I miss being young.
I miss having no care in the world, except for what was going to be for dinner. My schedule was always the same: I went to school every day, found that it was hard to multiply the big numbers and remained scared of detention (I was a goody-two shoes.) The fact of the matter is that adulthood is full of a lot of truths. There are the small truths, like napping too long can mess up your whole day, and the huge truths, like the looming threat of death around every corner. Earthquakes can strike at any time, tornadoes can rip through cities in the blink of an eye and tsunamis can consume communities faster than a child with a bag of M&Ms.
In childhood, the scariest thing that can happen is being separated from a parent. I remember when I lost my mom in the supermarket. I, in a sea of legs, decided to follow a pair of black yoga pants without looking up to see who they belonged to. We wandered through the aisles, I bouncing after the legs that knew their way around the market better than I did. We reached some spot in the store, and I looked up, probably to point out something that I thought we ‘needed.’ I saw a different face for the first time. My whole body melted in that moment. I was suddenly lost, after being confident that I was safe.
Especially in times like these, where candidates from both major parties in America are questionable at best, news of mass murders come in from all around the world and many Americans don’t feel safe because of their skin color or sexual orientation, I find that the supermarket that I’m lost in has become a hellish dystopia of police killings, assassinations of policemen, and idiots proclaiming that their candidate can solve every ill within society (and even within the world.) Do I, after writing statements like this, have to acknowledge that my paranoia runs deeper than my confidence in my safety? Yes. But to ignore the fact that every time I’m in a densely-populated, public place, I fear losing my life to a bomb or gun is inane. The proverbial and literal bombs people are throwing at each other today cannot be ignored by my porous brain anymore. There’s no more bubble.
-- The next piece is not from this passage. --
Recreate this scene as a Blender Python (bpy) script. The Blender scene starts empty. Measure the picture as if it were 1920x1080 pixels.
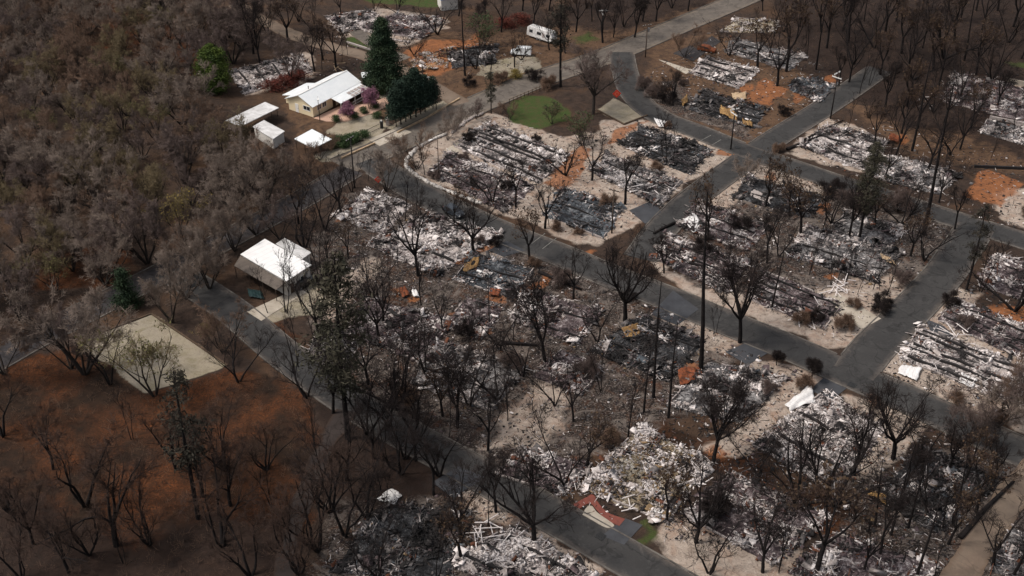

Within the aisle in the supermarket, this woman that I followed and I were both lost. The woman had no idea who I was, and I thought she was a devious character for wearing the same pants as my mother. The whirlwind of baking goods that surrounded us could only watch as she approached me to ask whom I belonged to. Just as this person bent down to my eye level, my mother rounded the corner, beckoning me over to her. I had never run so fast in my life. The sheer joy of seeing one of the first faces I remembered, every detail of it shocked my body. It fueled my whole being. What I worry about is that there might not be a mother rounding the corner for the U.S. or the world. There won’t be a flash of ecstatic emotions. I know that I won’t be able to grasp my mother’s hand like I did as a toddler ever again; but the world didn’t have someone like that in the first place.